Enter Hannity. And enter Hannity a mere six weeks before Election Day.

Newman is one of the best political strategists in the General Assembly. He’s not yet 40, and he’s been in elected office for 15 years. He was elected to Lynchburg City Council while in his early 20s. He then served four years in the House of Delegates. And he’s now finishing his second four-year term in the Senate. That he’ll go back for a third is not in doubt.

Newman didn’t get this far by not having good political instincts, including knowing just when to hit his stride in a race. Hannity’s flying into Newman’s base – and helping raise a ton of money to fund the campaign’s final push – is testimony to that.

And while the money raised is important, it’s only as valuable as the message it’s funding. Put another way, a huge war chest can certainly be wasted if the voters aren’t buying what the candidate’s got to say. With Newman, though, that isn’t the case.

Newman’s district – which includes the cities of Bedford and Lynchburg and all or parts of Amherst, Bedford, and Campbell counties – is a conservative one. Looking at Virginia’s 40 Senate districts, his is the sixth most Republican. It’s a district whose voters are social and fiscal conservatives in most every sense.

So when Newman’s Democratic opponent, Lynchburg businessman Bob Clarke, says he’s against a ban on partial-birth abortions (a procedure even most pro-choice voters decry) and is in favor of same-sex civil unions, well, you can imagine how well that goes over. And when Clarke doesn’t slam the door shut on tax increases, as Newman has, then the row he’s got to hoe to unseat the incumbent gets even tougher.

It all gets down to knowing the values of the people you seek to represent. And Newman clearly does.

When Fox’s Hannity – who also is heard every day by 14 million Americans on 400 radio stations – swooped into Lynchburg, it wasn’t unusual to those gathered to hear him talk about conservative values and the leadership it takes to promote them. Oh, sure, he took good-natured shots at Bill Clinton (and Hillary, too, of course), as he regularly does on the air. But most of his talk was about leadership, principled leadership.
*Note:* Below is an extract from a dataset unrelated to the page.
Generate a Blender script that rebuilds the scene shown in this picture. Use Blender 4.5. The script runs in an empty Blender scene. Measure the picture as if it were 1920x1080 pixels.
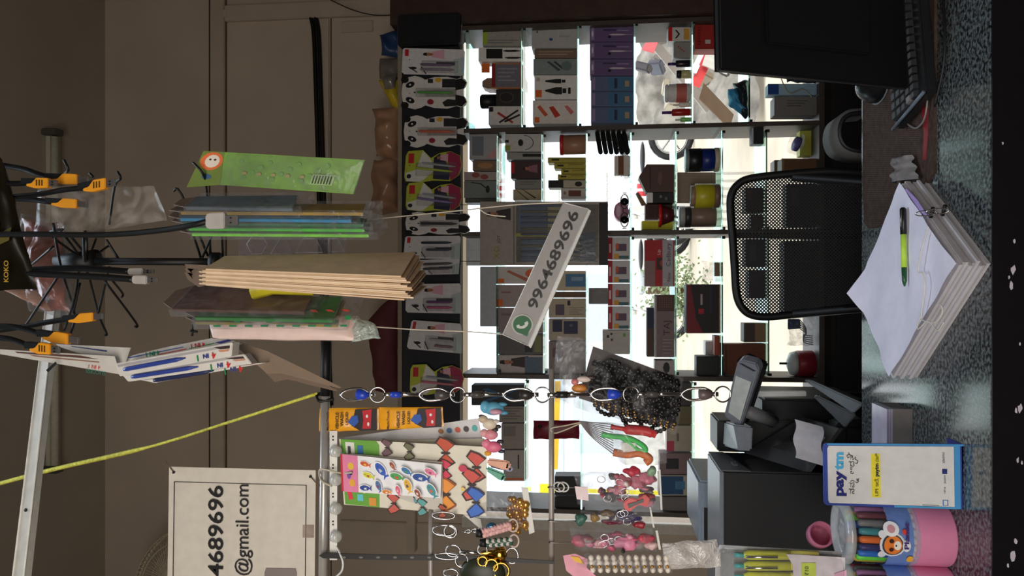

Hannity spoke of “principled leaders” like Ronald Reagan and George W. Bush, and he wondered aloud why we don’t have more people like them in politics today. He stood Reagan and Bush, to no one’s surprise, in stark contrast to Clinton, calling them “guys who actually lead.”

The Republican Party of Virginia has thrust many men and women into public service who believe in a core set of values. Newman is just one of them. Kilgore, former Attorney General Mark Earley, and U.S. Sen. George Allen also spring immediately to mind.

The point Hannity was making to the party faithful is that there need to be evermore principled leaders in what he calls the “Reagan model” to delve into public service, not just in Virginia, but everywhere. These are folks who have a compass within whose needle doesn’t quiver. They’re not those who define themselves by daily polls and focus groups. They’re not people like Clinton.

There are few who believe that Newman won’t win pretty big. He’s practical and political enough to have down to a science the way to run a winning campaign – to know just when to peak – and he’s philosophically in tune with the vast majority of his district’s voters, preaching the message they already believe.

Hannity gave Newman a big push into the final six weeks of his campaign. But he also did much more than that. He made a point about principle – with Newman at his side – that wasn’t lost on anyone who heard him.